Jean Luc Godard's seventh feature film finds him back in familiar bohemian Paris with bright young folk quoting Rimbaud, hanging out in cafes, staring through the fourth wall and even stopping the action to make points. Along the way, the robbery which would have been at the centre of an audience's attention, is blithely left in the background as the trio negotiates its life, affinities and so on. Sounds twee and precious? It isn't. Some of the dialogue strays into philosophy but there is a greater appeal to popular culture and the three effectively imagine themselves in the movie that we are watching.
While Godard did have serious points to make, having emerged from three much harder films about terrorism, war and fame's exploitation, this outing with its sprint through the Louvre, testing people's tolerance of silence on screen (the duration of which is just over half the claimed minute but feels interminable) and a parade of other conceits that might have ended up cute in the hands of another filmmaker. Godard is yet again showing his audience how fiction is fabricated, how actors are quoting and how the action centrepiece of a noir plot is both farcical and serious.

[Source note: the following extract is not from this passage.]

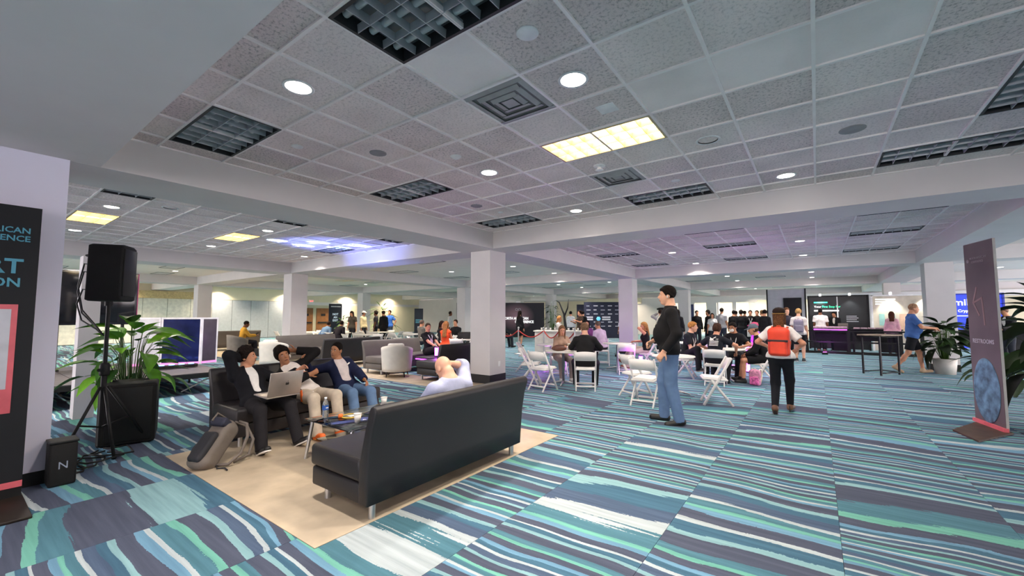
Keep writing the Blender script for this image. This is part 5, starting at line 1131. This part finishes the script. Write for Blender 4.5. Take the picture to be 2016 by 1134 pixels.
text('lettering', 'RT', .17, m_cyan, bl, (.017, .415, 1.93), fx, 'RIGHT', bold=.004); text('lettering', 'ON', .105, m_cyan, bl, (.017, .41, 1.795), fx, 'RIGHT', bold=.002)
MB().rbox((.017, -.0, 1.165), (.006, .81, .9), .002).build('pink_frame', m_pink_p, bl); MB().rbox((.021, -.0, 1.245), (.004, .74, .66), .002).build('white_panel', m_white_p, bl); text('lettering', 'E', .1, m_white_p, bl, (.022, .35, .81), fx, 'RIGHT')
a_ = Vector((1.93, 8.18, 0)); b_ = Vector((1.79, 8.81, 0)); d_ = (b_-a_).normalized(); n_ = Vector((-d_.y, d_.x, 0)); 
if n_.x > 0: n_ = -n_
br = thing('banner_stand', 'dark plum restrooms banner with an arrow, on a brown base', 'banner', a_)
Rb_ = Matrix((d_, -n_, Vector((0, 0, 1)))).transposed(); L_ = (b_-a_).length
MB().box(d_*L_/2+Vector((0, 0, 1.30)), (L_, .028, 2.5), Rb_).build('panel', mat('pale_board_edge', 'b9b6b2', .6), br)
MB().box(d_*L_/2+n_*.0155+Vector((0, 0, 1.30)), (L_-.004, .004, 2.49), Rb_).build('printed_face', m_plum, br)
MB().box(d_*L_/2+n_*.02+Vector((0, 0, .045)), (L_+.02, .05, .05), Rb_).build('bottom_strip', m_pink_p, br)
MB().prism([(-.10, .70), (.05, .02), (-.42, -.74), (-.54, -.20)], 2, .002, .022).build('base_plate', m_plate_b, br)
fr_ = facing((n_.x, n_.y)); at_ = lambda s_, z_, o_=.0185: d_*s_+n_*o_+Vector((0, 0, z_))
m_dimp = mat('dim_print', '9a8f92', .6)
text('lettering', 'NORTH AMERICAN', .042, m_dimp, br, at_(.33, 2.33), fr_); text('lettering', 'CONFERENCE', .042, m_dimp, br, at_(.345, 2.275), fr_); text('lettering', 'RESTROOMS', .082, mat('pale_lilac_print', 'b6aeb8', .6), br, at_(.34, 1.165), fr_, bold=.001)
MB().lathe([(.001, 0), (.028, 0), (.028, .003), (.001, .003)], n=16, R=fr_).build('logo_mark', m_dimp, br).location = at_(.56, 2.3)
ar = MB()
def seg_(s0, z0, s1, z1, w_=.028):
    p, q = at_(s0, z0), at_(s1, z1); dd = (q-p).normalized(); ux = n_.cross(dd); ar.add([p+ux*w_/2, p-ux*w_/2, q-ux*w_/2, q+ux*w_/2, p+ux*w_/2+n_*.003, p-ux*w_/2+n_*.003, q-ux*w_/2+n_*.003, q+ux*w_/2+n_*.003], [(0, 1, 2, 3), (4, 5, 6, 7), (0, 1, 5, 4), (1, 2, 6, 5), (2, 3, 7, 6), (3, 0, 4, 7)])
seg_(.27, 1.39, .30, 1.78); seg_(.285, 1.77, .5, 1.70); seg_(.5, 1.70, .40, 1.92); seg_(.5, 1.71, .37, 1.52)
ar.build('arrow', mat('rosy_print', '8f7474', .6), br)
MB().lathe([(.001, .0), (.9, 0), (1, .003), (.97, .006), (.9, .004), (.001, .004)], n=40, R=fr_ @ Matrix.Diagonal((.285, .44, 1))).build('coin_print', mat('blue_coin_print', '5f7f98', .6, vary=.3, scale=9), br).location = at_(.335, .50, .0175)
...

Anna Karina as the yet again self-illuminating centre provides us with a young woman willing to approach her life as a jam session. She leads an impromptu dance with the boys in a cafe which looks improvised but was choreographed that way. She brings the action to a halt by demonstrating the minute of silence. She struggles with the attentions of Arthur but admits her attraction early. Next to her complexity, the philosophy spouting romantic Franz seems like an overdressed lightweight and the puggish Arthur a directionless drifter. That means that when the robbery comes up, the mishaps are sometimes comic and sometimes grave, all in one extended scene (there are actually two attempts at the robbery but let's relax that for the point). When bumbling action is intruded upon by fatality, the transition suddenly feels natural. After all that whimsy and lightness, Godard has brought it together to give us a high stakes climax.

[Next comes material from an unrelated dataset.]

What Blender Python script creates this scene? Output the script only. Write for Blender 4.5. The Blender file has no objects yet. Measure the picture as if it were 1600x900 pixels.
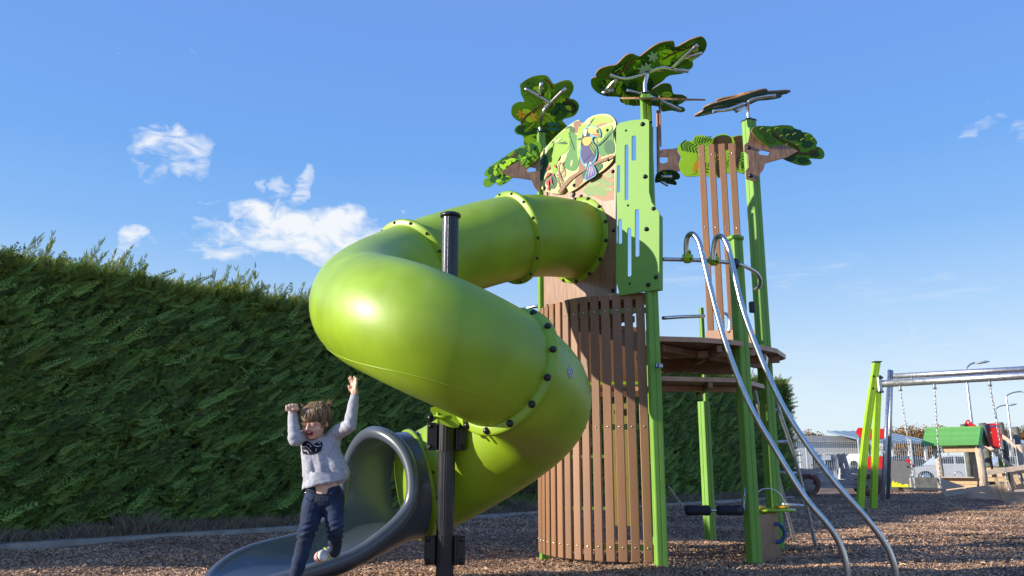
import bpy, bmesh, math, random
import numpy as np
from mathutils import Vector, Matrix, Euler, noise
from mathutils.geometry import tessellate_polygon
from mathutils.bvhtree import BVHTree
random.seed(7); np.random.seed(7)
S = bpy.context.scene
COL = S.collection
R = math.radians
# ------------------------------------------------------------------ camera
F = 1290.0; PIT = math.atan(280/1290); CH = 0.84          # focal length (px of a 1600 px wide photo), upward pitch, eye height
cam = bpy.data.cameras.new('camera'); co = bpy.data.objects.new('camera', cam); COL.objects.link(co)
cam.lens = F/1600*36; cam.sensor_width = 36; cam.clip_end = 3000; cam.clip_start = 0.05
co.location = (0, 0, CH); co.rotation_euler = (math.pi/2 + PIT, 0, 0)
S.camera = co
# ------------------------------------------------------------------ light and sky
EXPO = 0.75
SUN_AZ = R(-101.5)      # measured from +Y (away from the camera) towards +X: the sun stands left and a little behind
SUN_EL = R(18)
SD = Vector((math.sin(SUN_AZ)*math.cos(SUN_EL), math.cos(SUN_AZ)*math.cos(SUN_EL), math.sin(SUN_EL)))
sl = bpy.data.lights.new('sun', 'SUN'); so = bpy.data.objects.new('sun', sl); COL.objects.link(so)
sl.energy = 4.0; sl.angle = R(0.5); sl.color = (1.0, 0.91, 0.76)
so.rotation_euler = SD.to_track_quat('Z', 'Y').to_euler()
W = bpy.data.worlds.new('World'); S.world = W; W.use_nodes = True
nt = W.node_tree; nt.nodes.clear(); N = nt.nodes.new; L = nt.links.new
def val(n, k, v): n.inputs[k].default_value = v
def M(op, a, b=None, c=None):
    n = N('ShaderNodeMath'); n.operation = op
    for i, x in enumerate((a, b, c)):
        if x is None: continue
        if isinstance(x, (int, float)): n.inputs[i].default_value = x
        else: L(x, n.inputs[i])
    return n.outputs[0]
sky = N('ShaderNodeTexSky'); sky.sky_type = 'NISHITA'; sky.sun_disc = False
sky.sun_elevation = SUN_EL; sky.sun_rotation = SUN_AZ
sky.air_density = 1.0; sky.dust_density = 0.6; sky.ozone_density = 2.0; sky.altitude = 0
tc = N('ShaderNodeTexCoord'); sx = N('ShaderNodeSeparateXYZ'); L(tc.outputs['Generated'], sx.inputs[0])
az = M('ARCTAN2', sx.outputs[0], sx.outputs[1]); el = M('ARCSINE', sx.outputs[2])
cx = N('ShaderNodeCombineXYZ'); L(az, cx.inputs[0]); L(el, cx.inputs[1])
def wn(scale, sxy, detail=8, dist=0.0, off=0.0, rotz=0):
    mp = N('ShaderNodeMapping'); L(cx.outputs[0], mp.inputs[0]); mp.inputs['Scale'].default_value = (sxy[0], sxy[1], 1)
    mp.inputs['Location'].default_value = (off, off*.7, off); mp.inputs['Rotation'].default_value = (0, 0, rotz)
    n = N('ShaderNodeTexNoise'); L(mp.outputs[0], n.inputs['Vector']); val(n, 'Scale', scale); val(n, 'Detail', detail); val(n, 'Distortion', dist); val(n, 'Roughness', .58)
    return n.outputs[0]
nz1 = wn(26, (1, 1.7), 9, .45); nz2 = wn(24, (1.0, 2.6), 9, .7, 3, R(-38)); nz3 = wn(13, (1, 8), 12, .9, 9, R(6))
w1 = wn(9, (1, 1.4), 4, .3, 21); w2 = wn(11, (1.3, 1), 4, .3, 47); w3 = wn(40, (1, 1), 5, .3, 63)
waz = M('ADD', az, M('ADD', M('MULTIPLY', M('SUBTRACT', w1, .5), R(5.5)), M('MULTIPLY', M('SUBTRACT', w3, .5), R(1.6)))); wel = M('ADD', el, M('ADD', M('MULTIPLY', M('SUBTRACT', w2, .5), R(3.4)), M('MULTIPLY', M('SUBTRACT', w3, .5), R(1.4))))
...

The film auteur's most popularly celebrated film is his debut feature A bout de souffle (Breathless) which is a playful noir. I much prefer this in the same vein for its confidence and the more assured use of that kind of play. I enjoy Breathless but I'm compelled by Bande a part. Godard had covered musicals in extraordinary fashion with Une femme est une femme, tough politics in Les carbiniers and Le petite soldat and self reflexive cinema production in Le mepris. His return to noir showed him stronger this time around the loop. This would continue until his political commitments drove the narrative out in preference for harder essays from 1966 on to the extent where he collectivised his film production and presented the results of his demolition of conventional cinema (at least for his own work, of course).

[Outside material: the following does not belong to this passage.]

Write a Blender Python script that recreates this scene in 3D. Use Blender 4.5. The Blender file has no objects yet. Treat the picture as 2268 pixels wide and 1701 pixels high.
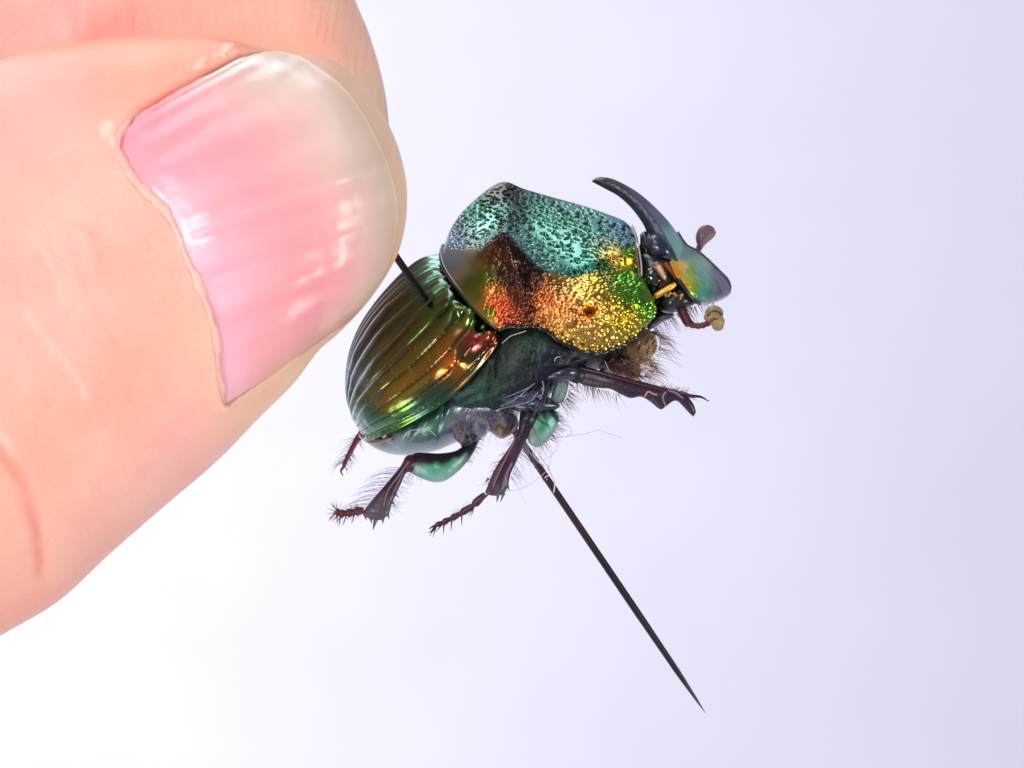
import bpy, math, random
import numpy as np
from mathutils import Vector, kdtree
random.seed(7); rng = np.random.default_rng(7)
scene = bpy.context.scene
COL = scene.collection

# ------------------------------------------------------------------ camera
# 1 unit = 1 cm.  Camera looks along +Y at the beetle; t = cm in front of the plane y = 0
D = 14.0; PXCM = 500.0; CX, CY = 1134.0, 850.5
scene.unit_settings.scale_length = 0.01
cam_d = bpy.data.cameras.new('camera'); cam = bpy.data.objects.new('camera', cam_d); COL.objects.link(cam)
cam.location = (0, -D, 0); cam.rotation_euler = (math.radians(90), 0, 0)
cam_d.sensor_width = 36; cam_d.lens = 36*D/(2268/PXCM)
cam_d.clip_start = 0.5; cam_d.clip_end = 400
cam_d.dof.use_dof = True; cam_d.dof.focus_distance = D-0.35; cam_d.dof.aperture_fstop = .95
scene.camera = cam
# ------------------------------------------------------------------ world, lamps, exposure
w = bpy.data.worlds.new('World'); scene.world = w; w.use_nodes = True
bg = w.node_tree.nodes['Background']; bg.inputs[0].default_value = (.80, .82, 1, 1); bg.inputs[1].default_value = 0.30
scene.view_settings.view_transform = 'Standard'; scene.view_settings.look = 'None'
scene.view_settings.exposure = 0; scene.view_settings.gamma = 1
def area(name, loc, target, size, power, colr=(1, 1, 1), sy=None):
    l = bpy.data.lights.new(name, 'AREA'); l.energy = power; l.color = colr
    l.shape = 'RECTANGLE' if sy else 'SQUARE'; l.size = size
    if sy: l.size_y = sy
    o = bpy.data.objects.new(name, l); COL.objects.link(o); o.location = loc
    o.rotation_euler = (Vector(target)-Vector(loc)).to_track_quat('-Z', 'Y').to_euler()
    return o
area('key_lamp', (-5.0, -13.7, 2.1), (0.1, 0, 0.1), 1.7, 450, (1, .96, .91))
area('right_lamp', (13, -6.5, -5), (0.1, 0, 0.1), 7, 1600, (1, .95, .88))
area('side_lamp', (-13, -12, 3), (-1, 0, 0), 6, 1090, (1, .97, .97))
area('front_lamp', (-4.6, -13.5, .2), (-1.2, -1.5, .3), 3.0, 280, (.95, .92, 1), 7)
area('upper_fill', (-5, -7, 12), (0, 0, 0), 7, 480, (.95, .97, 1))  # added fill, for pale highlights on the hind slope and wing cases
area('top_lamp', (-4, 5, 14), (0, 0, 0), 11, 1350, (.93, .96, 1))
area('backdrop_lamp', (-13, 3, 0), (-2.5, 20, .5), 8, 2680, (1, .985, .965))
area('low_fill', (-11, -5, -11), (-2, -1, -1), 8, 900, (1, .97, .97))  # added fill for the hand's lower edge, stands in for backdrop bounce

# ------------------------------------------------------------------ helpers
def P(px, py, t=0.0):
    s = (D-t)/D
    return np.array([(px-CX)/PXCM*s, -t, -(py-CY)/PXCM*s])
def toP(a):
    a = np.asarray(a, float); t = a[..., 2]; s = (D-t)/D
    return np.stack([(a[..., 0]-CX)/PXCM*s, -t, -(a[..., 1]-CY)/PXCM*s], -1)
def toPx(A):
    t = -A[..., 1]; s = (D-t)/D
    return np.stack([A[..., 0]/s*PXCM+CX, -A[..., 2]/s*PXCM+CY, t], -1)
def cr(a, n, u=None):
    a = np.asarray(a, float); m = len(a)
    if u is None: u = np.linspace(0, m-1, n)
    i = np.clip(np.floor(u).astype(int), 0, m-2); f = u-i
    ext = np.concatenate([(2*a[0]-a[1])[None], a, (2*a[-1]-a[-2])[None]])
    p0, p1, p2, p3 = ext[i], ext[i+1], ext[i+2], ext[i+3]
    f = f.reshape((-1,)+(1,)*(a.ndim-1))
    return 0.5*(2*p1+(p2-p0)*f+(2*p0-5*p1+4*p2-p3)*f**2+(3*p1-p0-3*p2+p3)*f**3)
def grid(ctrl, nu, nv):
    A = cr(ctrl, nu); A = np.swapaxes(cr(np.swapaxes(A, 0, 1), nv), 0, 1)
    return A
def normals(A):
    du = np.gradient(A, axis=0); dv = np.gradient(A, axis=1)
    n = np.cross(du, dv); n /= np.linalg.norm(n, axis=-1, keepdims=True)+1e-12
    return n
def facing(A):
    n = normals(A)
    if n[..., 1].mean() > 0: n = -n      # towards the viewer side
    return n
def sm(a, b, x):
    x = np.clip((x-a)/(b-a), 0, 1); return x*x*(3-2*x)
def hsh(ix, iy, iz, k):
    v = np.sin(ix*127.1+iy*311.7+iz*74.7+k*53.3)*43758.5453
    return v-np.floor(v)
def worley(p):
    c = np.floor(p); f1 = np.full(p.shape[:-1], 9.0); f2 = f1.copy()
    for dx in (-1, 0, 1):
        for dy in (-1, 0, 1):
            for dz in (-1, 0, 1):
                q = c+np.array([dx, dy, dz])
                s = q+np.stack([hsh(q[..., 0], q[..., 1], q[..., 2], k) for k in (1, 2, 3)], -1)
                d = np.linalg.norm(s-p, axis=-1)
                f2 = np.where(d < f1, f1, np.minimum(f2, d)); f1 = np.minimum(f1, d)
    return f1, f2
def vnoise(p):
    c = np.floor(p); f = p-c; f = f*f*(3-2*f); r = 0
    for dx in (0, 1):
        for dy in (0, 1):
            for dz in (0, 1):
                wgt = (f[..., 0] if dx else 1-f[..., 0])*(f[..., 1] if dy else 1-f[..., 1])*(f[..., 2] if dz else 1-f[..., 2])
                r = r+wgt*hsh(c[..., 0]+dx, c[..., 1]+dy, c[..., 2]+dz, 5)
    return r
def lin(r, g, b):
    return tuple(((c/255)/12.92 if c/255 <= .04045 else ((c/255+.055)/1.055)**2.4) for c in (r, g, b))
def seedcol(pxy, seeds, pw=2.0, eps=120.):
    num = 0; den = 0
    for s in seeds:
        x, y, c = s[:3]; k = s[3] if len(s) > 3 else 1.0
        d2 = (pxy[..., 0]-x)**2+(pxy[..., 1]-y)**2
        wt = k/(d2+eps)**pw
        num = num+wt[..., None]*np.array(c); den = den+wt[..., None]
    return num/den
def link(o, parent=None):
    COL.objects.link(o)
    if parent is not None: o.parent = parent
    return o
def build(name, V, F, mat, parent=None, col=None, pit=None, smooth=True):
    me = bpy.data.meshes.new(name)
    V = np.asarray(V, float).reshape(-1, 3)
    me.from_pydata(V.tolist(), [], F)
    me.materials.append(mat)
    if smooth: me.polygons.foreach_set('use_smooth', [True]*len(me.polygons))
    if col is not None:
        at = me.color_attributes.new('Col', 'FLOAT_COLOR', 'POINT')
        c = np.ones((len(V), 4)); c[:, :3] = np.asarray(col).reshape(-1, 3)
        at.data.foreach_set('color', c.ravel())
    if pit is not None:
        at = me.attributes.new('Pit', 'FLOAT', 'POINT'); at.data.foreach_set('value', np.asarray(pit, float).ravel())
    me.update()
    return link(bpy.data.objects.new(name, me), parent)
def gfaces(nu, nv, closed=False, off=0, cap0=False, cap1=False):
    F = []
    m = nv if closed else nv-1
    for i in range(nu-1):
        for j in range(m):
            a = off+i*nv+j; b = off+i*nv+(j+1) % nv
            F.append((a, b, b+nv, a+nv))
    if cap0: F.append(tuple(off+j for j in range(nv)))
    if cap1: F.append(tuple(off+(nu-1)*nv+j for j in reversed(range(nv))))
    return F
def backcols(A, depth, nf=10):
    """far half of the ring, from the last column back to the first"""
    f = np.linspace(0, 1, nf+2)[1:-1]
    e1, e0 = A[:, -1], A[:, 0]
    B = e1[:, None]*(1-f[None, :, None])+e0[:, None]*f[None, :, None]
    B[..., 1] += np.asarray(depth).reshape(-1, 1)*np.sin(np.pi*f)[None]**0.7
    return B
class MB:
    def __init__(s): s.V = []; s.F = []; s.C = []; s.n = 0
    def add(s, V, F, c=None):
        V = np.asarray(V, float).reshape(-1, 3)
        s.V.append(V); s.F += [tuple(i+s.n for i in f) for f in F]; s.n += len(V)
        cc = np.ones((len(V), 3)) if c is None else np.broadcast_to(np.asarray(c, float), (len(V), 3))
        s.C.append(cc)
    def tube(s, pts, rad, k=8, c=None, cap=True, flat=1.0):
        pts = np.asarray(pts, float); n = len(pts); rad = np.broadcast_to(np.asarray(rad, float), (n,))
        T = np.gradient(pts, axis=0); T /= np.linalg.norm(T, axis=1, keepdims=True)+1e-12
        ref = np.array([0, 1., 0]) if abs(T[:, 1]).mean() < .9 else np.array([1., 0, 0])
        a = np.cross(T, ref); a /= np.linalg.norm(a, axis=1, keepdims=True)+1e-12
        b = np.cross(T, a)
        th = np.arange(k)*2*np.pi/k
        R = pts[:, None]+rad[:, None, None]*(np.cos(th)[None, :, None]*a[:, None]+flat*np.sin(th)[None, :, None]*b[:, None])
        s.add(R, gfaces(n, k, True, 0, cap, cap), c)
    def hair(s, p0, dr, ln, bend, r=.0022, c=None, seg=5):
        dr = np.asarray(dr, float); dr = dr/np.linalg.norm(dr); u = np.linspace(0, 1, seg)[:, None]
        pts = np.asarray(p0)+dr*ln*u+np.asarray(bend)*ln*u**2
        s.tube(pts, r*(1-.85*u[:, 0]), 3, c, False)
    def shell(s, top, bot, c, R, nu=30, k=20, ex=1.0, col=None, rnd=.05, grooves=None):
        """closed body between a top and a bottom outline (px); c, R: centre depth and half thickness"""
        top = cr(top, nu); bot = cr(bot, nu)
        c = cr(np.atleast_1d(c).astype(float).reshape(-1, 1), nu)[:, 0] if np.size(c) > 1 else np.full(nu, float(np.ravel(c)[0]))
        R = cr(np.atleast_1d(R).astype(float).reshape(-1, 1), nu)[:, 0] if np.size(R) > 1 else np.full(nu, float(np.ravel(R)[0]))
        th = np.arange(k)*2*np.pi/k
        f = (1-np.cos(th))/2; sn = np.sign(np.sin(th))*np.abs(np.sin(th))**ex
        q = np.zeros((nu, k, 3))
        e_ = np.minimum(np.linspace(0, 1, nu), 1-np.linspace(0, 1, nu))/rnd
        rs = np.sqrt(np.clip(1-(1-np.clip(e_, 0, 1))**2, .04, 1)); mid_ = (top+bot)/2
        top = mid_+(top-mid_)*rs[:, None]; bot = mid_+(bot-mid_)*rs[:, None]; R = R*rs
        q[..., :2] = top[:, None]*(1-f[None, :, None])+bot[:, None]*f[None, :, None]
        q[..., 2] = c[:, None]+R[:, None]*sn[None]
        if grooves is not None: q[..., 2] += grooves(np.linspace(0, 1, nu)[:, None], f[None])*np.sign(sn)[None]
        A = toP(q)
        s.add(A, gfaces(nu, k, True, 0, True, True), col)
        return A
    def ball(s, ctr, rx, ry=None, rz=None, n=10, c=None):
        ry = ry or rx; rz = rz or rx
        th = np.linspace(0.02, np.pi-.02, n); ph = np.arange(2*n)*np.pi/n
        A = np.stack([rx*np.sin(th)[:, None]*np.cos(ph)[None], ry*np.sin(th)[:, None]*np.sin(ph)[None], rz*np.cos(th)[:, None]*np.ones(2*n)[None]], -1)+np.asarray(ctr)
        s.add(A, gfaces(n, 2*n, True, 0, True, True), c)
    def done(s, name, mat, parent=None, smooth=True):
        return build(name, np.concatenate(s.V), s.F, mat, parent, np.concatenate(s.C), smooth=smooth)
def tag(o, label=None, cat=None, kind=None, group=None):
    if label: o['label'] = label
    if cat: o['category'] = cat
    if kind: o['kind'] = kind
    if group: o['group'] = group
    return o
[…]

That made him a personal hero to me in my undergraduate years when I even started smoking lung ravaging French cigarettes and claiming a preference for the later, less watchable films (while always preferring the easier ones). It also exposed me to a world of ridiculing normies who thought they were being witty when launching attacks on any kind of cinema reset and how feeble the counter argument was and is. Godard's efforts in tearing convention to shreds influenced everything those folks celebrate about the New Hollywood of the '70s or Tarantino's self-avowedly derivative work (his production company name Band Apart is lifted from this movie). If you are familiar with Godard's early career but find it variously too cute or arcane, track this down. Of all the milestones and audacious taunts at convention, Bande a part remains the solid sweet spot. If you can't come out of this something like a sigh of pleasure don't investigate Godard any further, it won't be for you. If you are pleased by it, you have a world of endeavour before you, a lot of it tauntingly difficult but most of it worth every second. Start here.